Well, I was working in the industry at the time and I recall that Sybase was "winning" oracle on all the tpc benchmarks and misc. evaluations in the database pubs such as dbms world (? can't remember the name of the one vertical mkt pub that existed then), despite the fact that Sybase didn't even have row level locking!

I always thought Sybase marketing was key in creating the buzzword "client/server" as well as a perception that c/s was somehow superior to whatever Oracle had... when in fact the Oracle arch was actually superior - of course it was Oracle v5 then which was pretty buggy.

Sybase also did an excellent job of moving in on the old Tandem database space on wallstreet - as if Sybase was the "new" fault tolerant product for the unix world.

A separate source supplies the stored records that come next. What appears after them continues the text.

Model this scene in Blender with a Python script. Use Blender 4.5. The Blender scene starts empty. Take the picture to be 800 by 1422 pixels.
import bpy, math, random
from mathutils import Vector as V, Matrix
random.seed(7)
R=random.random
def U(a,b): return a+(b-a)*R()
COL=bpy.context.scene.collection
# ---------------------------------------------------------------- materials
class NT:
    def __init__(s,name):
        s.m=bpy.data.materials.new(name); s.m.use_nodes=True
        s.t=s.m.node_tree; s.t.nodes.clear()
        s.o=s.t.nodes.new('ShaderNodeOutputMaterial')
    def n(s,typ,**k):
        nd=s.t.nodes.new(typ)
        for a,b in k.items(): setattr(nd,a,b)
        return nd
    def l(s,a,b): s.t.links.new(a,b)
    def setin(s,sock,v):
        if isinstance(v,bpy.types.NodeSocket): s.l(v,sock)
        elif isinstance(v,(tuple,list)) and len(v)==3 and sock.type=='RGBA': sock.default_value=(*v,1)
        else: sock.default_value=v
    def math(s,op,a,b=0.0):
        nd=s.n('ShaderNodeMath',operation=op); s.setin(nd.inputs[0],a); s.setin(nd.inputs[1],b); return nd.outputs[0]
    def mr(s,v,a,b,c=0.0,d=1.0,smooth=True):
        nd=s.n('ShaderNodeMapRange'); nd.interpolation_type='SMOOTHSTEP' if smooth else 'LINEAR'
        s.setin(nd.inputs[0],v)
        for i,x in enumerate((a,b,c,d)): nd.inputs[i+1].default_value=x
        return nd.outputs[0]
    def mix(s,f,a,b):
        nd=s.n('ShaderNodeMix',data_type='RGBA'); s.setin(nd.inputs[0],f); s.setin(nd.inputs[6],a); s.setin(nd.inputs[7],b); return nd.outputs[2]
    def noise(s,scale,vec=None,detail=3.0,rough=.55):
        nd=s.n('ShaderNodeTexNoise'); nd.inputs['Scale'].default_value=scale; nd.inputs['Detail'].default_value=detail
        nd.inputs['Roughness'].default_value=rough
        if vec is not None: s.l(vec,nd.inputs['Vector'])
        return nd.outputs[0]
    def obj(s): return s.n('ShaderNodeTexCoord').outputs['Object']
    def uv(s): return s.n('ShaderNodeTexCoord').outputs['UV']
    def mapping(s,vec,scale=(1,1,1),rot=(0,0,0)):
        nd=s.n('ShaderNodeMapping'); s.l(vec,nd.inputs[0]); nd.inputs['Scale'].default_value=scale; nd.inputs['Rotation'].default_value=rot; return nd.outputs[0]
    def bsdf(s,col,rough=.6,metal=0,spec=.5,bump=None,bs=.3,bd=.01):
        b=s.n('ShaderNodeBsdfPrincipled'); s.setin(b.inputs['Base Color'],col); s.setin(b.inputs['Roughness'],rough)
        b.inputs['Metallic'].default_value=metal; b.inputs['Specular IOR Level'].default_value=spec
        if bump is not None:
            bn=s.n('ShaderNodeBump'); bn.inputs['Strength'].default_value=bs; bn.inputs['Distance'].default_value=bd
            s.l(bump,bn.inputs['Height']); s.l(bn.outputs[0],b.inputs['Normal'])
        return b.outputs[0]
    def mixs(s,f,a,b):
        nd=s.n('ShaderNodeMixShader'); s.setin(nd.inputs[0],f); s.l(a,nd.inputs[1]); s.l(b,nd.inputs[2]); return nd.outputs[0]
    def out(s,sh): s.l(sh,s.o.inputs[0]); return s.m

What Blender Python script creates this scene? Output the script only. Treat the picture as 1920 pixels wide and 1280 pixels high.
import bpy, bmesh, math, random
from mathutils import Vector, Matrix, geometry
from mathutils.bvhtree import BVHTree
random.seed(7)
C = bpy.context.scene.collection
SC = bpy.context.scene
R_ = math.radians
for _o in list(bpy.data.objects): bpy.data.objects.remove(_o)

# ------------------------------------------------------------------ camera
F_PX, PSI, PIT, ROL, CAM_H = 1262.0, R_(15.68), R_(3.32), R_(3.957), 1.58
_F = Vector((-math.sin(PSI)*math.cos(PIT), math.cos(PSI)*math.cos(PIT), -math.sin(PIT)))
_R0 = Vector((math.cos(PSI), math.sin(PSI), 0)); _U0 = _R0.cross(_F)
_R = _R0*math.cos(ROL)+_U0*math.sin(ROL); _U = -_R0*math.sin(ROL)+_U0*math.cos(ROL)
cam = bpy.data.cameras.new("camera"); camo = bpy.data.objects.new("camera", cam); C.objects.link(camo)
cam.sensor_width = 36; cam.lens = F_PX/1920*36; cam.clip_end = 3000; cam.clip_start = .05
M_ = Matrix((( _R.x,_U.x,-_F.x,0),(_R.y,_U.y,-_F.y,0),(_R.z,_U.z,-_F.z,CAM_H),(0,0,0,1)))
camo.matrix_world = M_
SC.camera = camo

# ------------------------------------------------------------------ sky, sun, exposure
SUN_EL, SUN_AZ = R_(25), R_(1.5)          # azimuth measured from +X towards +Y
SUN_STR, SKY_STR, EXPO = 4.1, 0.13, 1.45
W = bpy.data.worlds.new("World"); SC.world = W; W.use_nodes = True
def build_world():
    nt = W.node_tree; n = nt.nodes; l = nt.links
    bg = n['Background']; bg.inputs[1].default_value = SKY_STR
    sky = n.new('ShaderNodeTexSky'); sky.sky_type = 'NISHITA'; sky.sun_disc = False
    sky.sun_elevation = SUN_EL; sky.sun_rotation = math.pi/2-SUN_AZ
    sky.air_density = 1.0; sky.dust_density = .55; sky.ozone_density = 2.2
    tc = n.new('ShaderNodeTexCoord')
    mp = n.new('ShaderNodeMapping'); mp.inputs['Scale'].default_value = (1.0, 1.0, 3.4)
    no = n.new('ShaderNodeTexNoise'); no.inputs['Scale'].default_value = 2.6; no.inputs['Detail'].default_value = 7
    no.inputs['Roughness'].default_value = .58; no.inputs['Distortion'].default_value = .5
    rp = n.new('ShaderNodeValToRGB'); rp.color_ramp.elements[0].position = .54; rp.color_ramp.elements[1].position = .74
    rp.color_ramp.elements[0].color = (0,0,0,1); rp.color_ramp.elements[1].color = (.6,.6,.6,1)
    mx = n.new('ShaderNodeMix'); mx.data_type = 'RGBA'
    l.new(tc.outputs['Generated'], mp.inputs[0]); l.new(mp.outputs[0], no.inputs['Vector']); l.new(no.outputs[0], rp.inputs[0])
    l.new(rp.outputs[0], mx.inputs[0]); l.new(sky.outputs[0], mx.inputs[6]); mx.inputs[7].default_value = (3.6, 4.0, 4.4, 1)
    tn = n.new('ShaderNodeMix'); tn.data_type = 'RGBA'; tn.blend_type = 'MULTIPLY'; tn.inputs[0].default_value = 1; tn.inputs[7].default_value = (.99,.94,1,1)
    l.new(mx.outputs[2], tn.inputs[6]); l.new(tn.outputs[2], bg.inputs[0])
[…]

In total, I felt this was pretty amazing because (imo) the architecture of Oracle was superior with the 4 background process and row level locking etc. I credit Hoffman with the creation of the image of Sybase. Of course this is all ancient history so I could be mistaken - in any case he is doing a great job at cmrc, imo.

(also I am looking at the 1989-90-91 timeframe not anything later which might be a different window than you are referring to)



To: Eric Miner who wrote (692)1/21/2000 11:17:00 PM
From: Bill Lotozo  Read Replies (2) | Respond to of 1938
 
Sorry Eric, but you are wrong. I've been into databases for a long time. Sybase died the day they got into bed with Microsoft. They gave their technology away for peanuts hoping that Microsoft would be a nice guy and push business their way for Unix customer. HA! So MS "stole" their technology and called it SQL Server and improved upon it. They didn't push any unix customers to Sybase but tried to convert them to NT. Before then, Sybases' marketing was excellent. They were actually giving Oracle a run for their money. Sybase (as many back then) had just not awoken to the snake that Microsoft was/is.